Although the novel is set in contemporary Prague, there is a sense of timelessness to Perry’s writing, but she says it isn’t deliberate. "It’s just how it comes out. I think it’s partly a function of my upbringing..." She was raised as a Strict Baptist in a household with no TV or pop music, but lots of books, and pre-Raphaelites instead of posters from Smash Hits on her bedroom wall. "To me the past has never felt very far away. [My work] will probably always read like it was written by somebody who was born in 1890."
Perry considers Melmoth to be the final book in a loose trilogy exploring the Gothic in three different ways, following her début After Me Comes the Flood ("contemporary psychological Gothic") and the barnstorming The Essex Serpent ("the Victorian monster Gothic"), which was Waterstones’ Book of the Year in 2016, and won the Fiction and Overall Book of the Year at the 2017 British Book Awards. Of the pressure to follow such a big book, she says simply: "You can’t write second- guessing reviews and criticisms. You just have to write the thing that’s there."
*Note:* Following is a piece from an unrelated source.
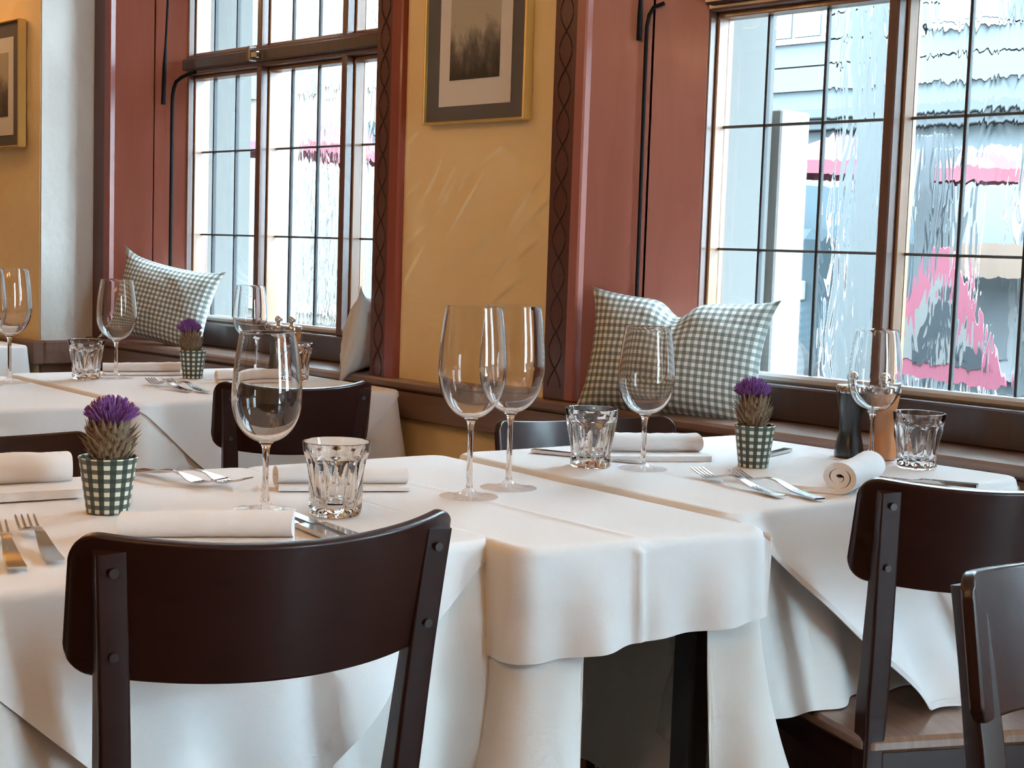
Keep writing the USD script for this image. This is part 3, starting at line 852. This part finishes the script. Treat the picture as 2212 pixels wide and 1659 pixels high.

She’s working on her next novel and has the characters, form, setting and themes all thought out but, interestingly, she won’t actually start to write until a certain ritual is completed. She explains: "I write the opening paragraph in my head until I can recite it. When I know that is right and I have it verbatim, then I sit down, open a document and start writing." She is happy to be flexing a different set of authorial muscles with the work-in-progress, she says, "although knowing me, I’ll get to the end and it will be another bloody Gothic novel!"